By MICHAEL GRACZYK, Associated Press | April 22, 2008

HOUSTON — Prosecutors moved quickly yesterday to set new execution dates for three death-row inmates, hours after the Supreme Court lifted a reprieve it granted last fall so it could consider the constitutionality of lethal injection.

The court blocked the executions of Thomas Arthur of Alabama, Earl Wesley Berry of Mississippi, and Carlton Turner of Texas last fall while it considered a challenge to Kentucky's lethal injection procedures.

The high court ruled 7–2 last week that the procedures are not cruel, and the justices' last-minute orders temporarily sparing the three inmates automatically expired when the justices denied their appeals yesterday.

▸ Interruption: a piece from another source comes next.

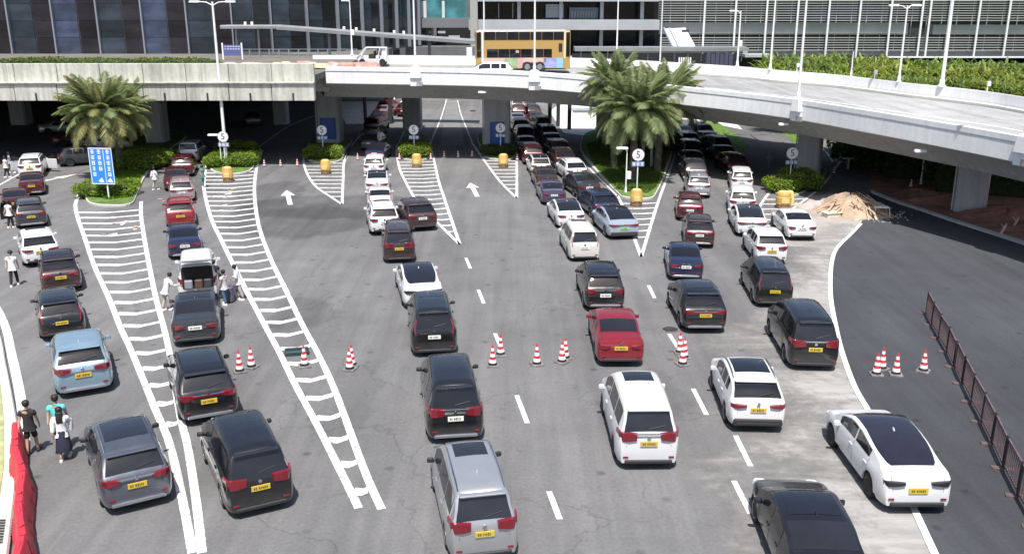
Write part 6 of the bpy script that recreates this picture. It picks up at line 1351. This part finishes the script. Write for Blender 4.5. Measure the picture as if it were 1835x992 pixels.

A Dallas County assistant district attorney who handles capital cases, Lisa Smith, said yesterday that the execution of Turner, who was convicted of killing his parents, likely will be set for summer. "It's not going to be within 30 days although technically we could," she said.

The Mississippi attorney general, Jim Hood, asked the state Supreme Court yesterday to set a May 5 execution date for Berry.

"On a procedural matter if things go as they should, as the law says, then this one is over," Mr. Hood said. "But in a death penalty case, never say never."

Attorney General Troy King of Alabama said the court's ruling was expected and that his office immediately requested a new execution date for Arthur.

"It's just a shame that Tommy Arthur continues to benefit from delays that have kept him on death row for far, far too long," Mr. King said.

Several other death row inmates also lost their appeals yesterday, but they had not been facing imminent execution.

They included Juan Velazquez in Arizona; Samuel Crowe and Joseph Williams in Georgia; Michael Taylor in Missouri; Kenneth Biros, Richard Cooey, and James Frazier in Ohio, and Lester Bower in Texas.

It is unclear whether they can mount new appeals to stop their executions.

The court's decision last week left the door open to challenging lethal injection procedures in other states where problems with administering the drugs are well documented.